Aim
Reproduce, please, the span of lines beginning at the line with "What Blender Python" and ending at the line with "self.t = tree", inclusive, minus any pictures.

Supplied entries
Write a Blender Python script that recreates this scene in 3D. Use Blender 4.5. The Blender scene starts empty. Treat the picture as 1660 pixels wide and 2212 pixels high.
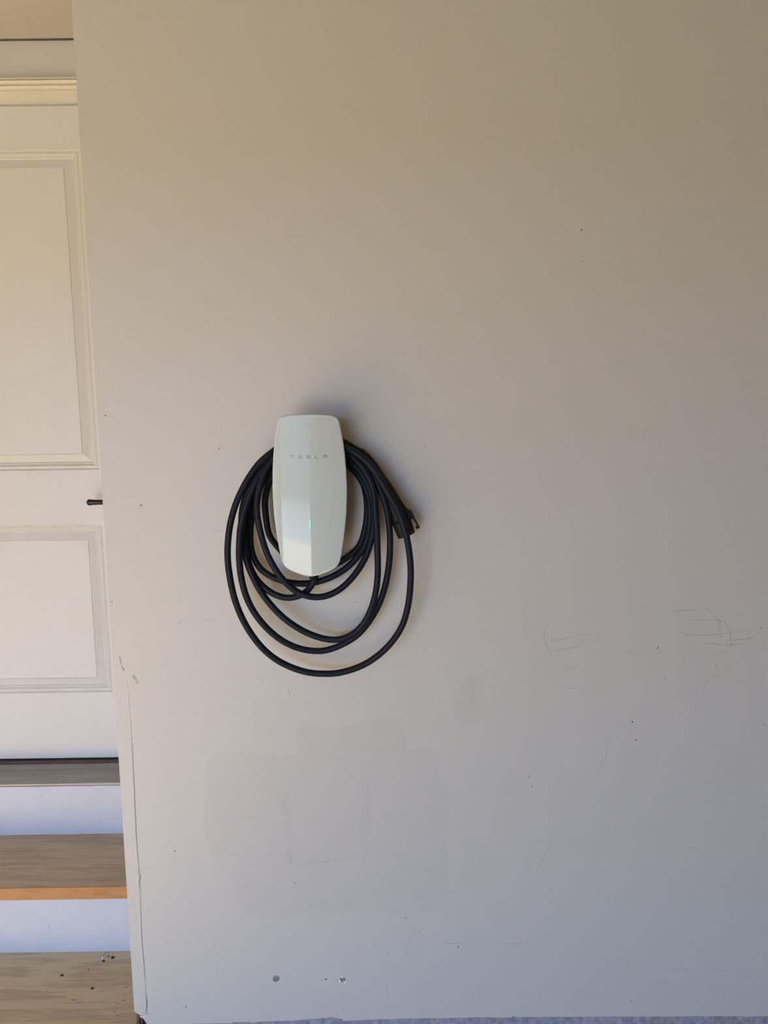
---
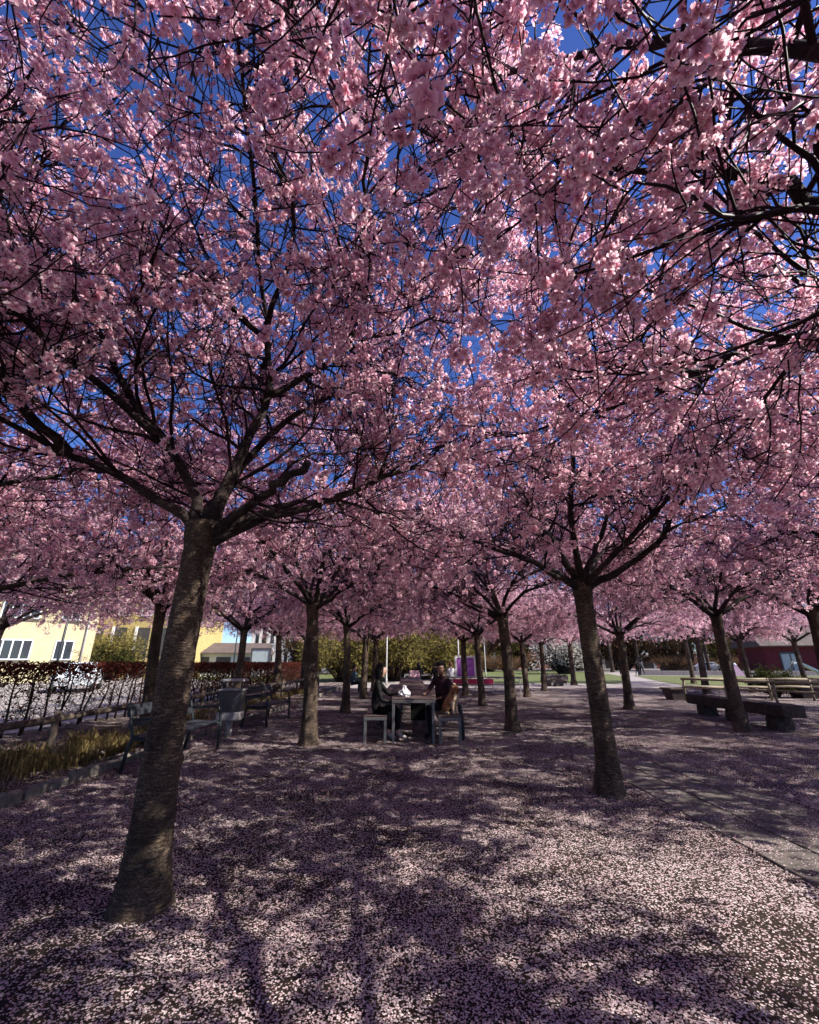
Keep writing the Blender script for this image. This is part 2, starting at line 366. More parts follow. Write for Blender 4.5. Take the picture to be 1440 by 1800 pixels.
* * *
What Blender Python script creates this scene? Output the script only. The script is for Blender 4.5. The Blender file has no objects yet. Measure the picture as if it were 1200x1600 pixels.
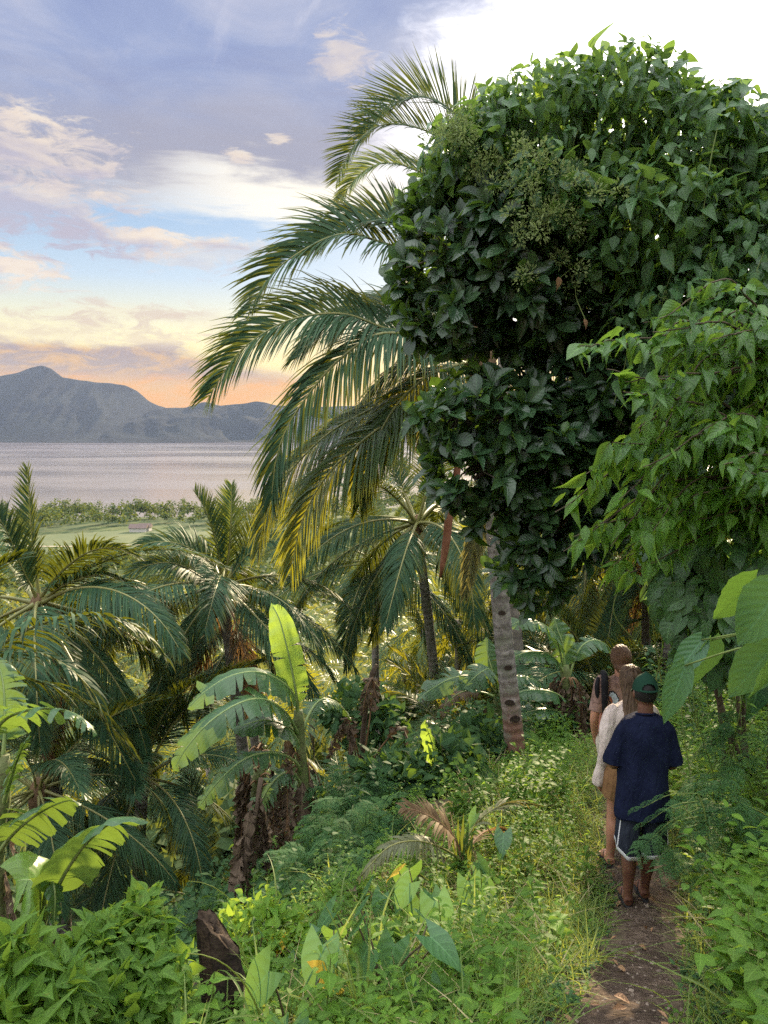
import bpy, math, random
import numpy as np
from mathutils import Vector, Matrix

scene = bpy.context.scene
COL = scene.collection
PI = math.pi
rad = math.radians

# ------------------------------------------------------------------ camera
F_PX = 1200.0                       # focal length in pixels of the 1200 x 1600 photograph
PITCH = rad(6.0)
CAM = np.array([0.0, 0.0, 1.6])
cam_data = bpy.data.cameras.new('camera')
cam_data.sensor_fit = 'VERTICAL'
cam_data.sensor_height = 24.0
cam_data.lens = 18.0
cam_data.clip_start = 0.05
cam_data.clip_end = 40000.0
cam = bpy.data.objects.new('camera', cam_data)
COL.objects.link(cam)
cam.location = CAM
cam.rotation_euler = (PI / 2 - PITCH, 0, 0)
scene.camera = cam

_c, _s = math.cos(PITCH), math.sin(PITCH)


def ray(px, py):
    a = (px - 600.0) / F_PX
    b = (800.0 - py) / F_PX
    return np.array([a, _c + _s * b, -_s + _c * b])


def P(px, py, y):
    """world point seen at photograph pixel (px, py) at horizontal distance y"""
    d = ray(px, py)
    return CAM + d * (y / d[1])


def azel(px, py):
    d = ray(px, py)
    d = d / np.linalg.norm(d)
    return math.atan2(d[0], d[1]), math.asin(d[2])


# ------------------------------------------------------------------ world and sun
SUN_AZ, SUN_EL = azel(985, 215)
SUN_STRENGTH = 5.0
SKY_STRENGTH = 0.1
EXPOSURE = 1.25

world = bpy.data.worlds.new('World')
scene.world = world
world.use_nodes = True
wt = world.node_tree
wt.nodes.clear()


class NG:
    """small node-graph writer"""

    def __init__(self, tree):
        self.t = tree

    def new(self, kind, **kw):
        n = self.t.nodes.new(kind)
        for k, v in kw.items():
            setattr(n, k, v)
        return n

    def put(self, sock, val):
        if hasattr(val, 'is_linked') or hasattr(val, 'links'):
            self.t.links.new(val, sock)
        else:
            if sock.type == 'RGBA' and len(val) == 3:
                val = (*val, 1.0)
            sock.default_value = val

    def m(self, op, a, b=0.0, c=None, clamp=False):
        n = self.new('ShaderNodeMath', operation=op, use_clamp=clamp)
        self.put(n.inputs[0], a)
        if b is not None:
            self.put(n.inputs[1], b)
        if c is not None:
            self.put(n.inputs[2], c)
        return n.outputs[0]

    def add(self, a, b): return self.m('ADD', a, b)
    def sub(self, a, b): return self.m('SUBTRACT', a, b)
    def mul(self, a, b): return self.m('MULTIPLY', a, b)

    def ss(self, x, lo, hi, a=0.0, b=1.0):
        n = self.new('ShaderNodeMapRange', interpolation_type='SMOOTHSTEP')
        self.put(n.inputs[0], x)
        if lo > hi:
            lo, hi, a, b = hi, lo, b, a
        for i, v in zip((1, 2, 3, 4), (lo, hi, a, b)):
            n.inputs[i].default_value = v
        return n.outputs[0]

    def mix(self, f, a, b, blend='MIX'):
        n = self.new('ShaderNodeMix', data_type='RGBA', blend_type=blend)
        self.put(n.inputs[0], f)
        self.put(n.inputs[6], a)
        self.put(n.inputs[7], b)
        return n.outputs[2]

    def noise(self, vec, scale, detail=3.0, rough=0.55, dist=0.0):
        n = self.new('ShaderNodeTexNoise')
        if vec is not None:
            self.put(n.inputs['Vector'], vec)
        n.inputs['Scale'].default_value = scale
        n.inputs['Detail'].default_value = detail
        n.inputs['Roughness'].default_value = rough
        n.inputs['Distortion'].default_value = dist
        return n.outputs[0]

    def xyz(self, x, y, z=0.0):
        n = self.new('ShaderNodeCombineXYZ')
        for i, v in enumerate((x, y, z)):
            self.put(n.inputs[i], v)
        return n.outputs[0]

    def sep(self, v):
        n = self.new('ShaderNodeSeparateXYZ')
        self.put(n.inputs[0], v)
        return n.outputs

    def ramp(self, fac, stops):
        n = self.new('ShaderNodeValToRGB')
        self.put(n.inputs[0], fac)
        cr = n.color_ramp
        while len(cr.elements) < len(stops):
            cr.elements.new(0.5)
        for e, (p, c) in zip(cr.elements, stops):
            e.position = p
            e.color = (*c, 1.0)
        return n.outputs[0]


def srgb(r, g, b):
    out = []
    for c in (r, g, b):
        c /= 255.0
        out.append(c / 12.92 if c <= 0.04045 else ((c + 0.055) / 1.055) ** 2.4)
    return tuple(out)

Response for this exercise
What Blender Python script creates this scene? Output the script only. The script is for Blender 4.5. The Blender file has no objects yet. Measure the picture as if it were 1200x1600 pixels.
import bpy, math, random
import numpy as np
from mathutils import Vector, Matrix

scene = bpy.context.scene
COL = scene.collection
PI = math.pi
rad = math.radians

# ------------------------------------------------------------------ camera
F_PX = 1200.0                       # focal length in pixels of the 1200 x 1600 photograph
PITCH = rad(6.0)
CAM = np.array([0.0, 0.0, 1.6])
cam_data = bpy.data.cameras.new('camera')
cam_data.sensor_fit = 'VERTICAL'
cam_data.sensor_height = 24.0
cam_data.lens = 18.0
cam_data.clip_start = 0.05
cam_data.clip_end = 40000.0
cam = bpy.data.objects.new('camera', cam_data)
COL.objects.link(cam)
cam.location = CAM
cam.rotation_euler = (PI / 2 - PITCH, 0, 0)
scene.camera = cam

_c, _s = math.cos(PITCH), math.sin(PITCH)


def ray(px, py):
    a = (px - 600.0) / F_PX
    b = (800.0 - py) / F_PX
    return np.array([a, _c + _s * b, -_s + _c * b])


def P(px, py, y):
    """world point seen at photograph pixel (px, py) at horizontal distance y"""
    d = ray(px, py)
    return CAM + d * (y / d[1])


def azel(px, py):
    d = ray(px, py)
    d = d / np.linalg.norm(d)
    return math.atan2(d[0], d[1]), math.asin(d[2])


# ------------------------------------------------------------------ world and sun
SUN_AZ, SUN_EL = azel(985, 215)
SUN_STRENGTH = 5.0
SKY_STRENGTH = 0.1
EXPOSURE = 1.25

world = bpy.data.worlds.new('World')
scene.world = world
world.use_nodes = True
wt = world.node_tree
wt.nodes.clear()


class NG:
    """small node-graph writer"""

    def __init__(self, tree):
        self.t = tree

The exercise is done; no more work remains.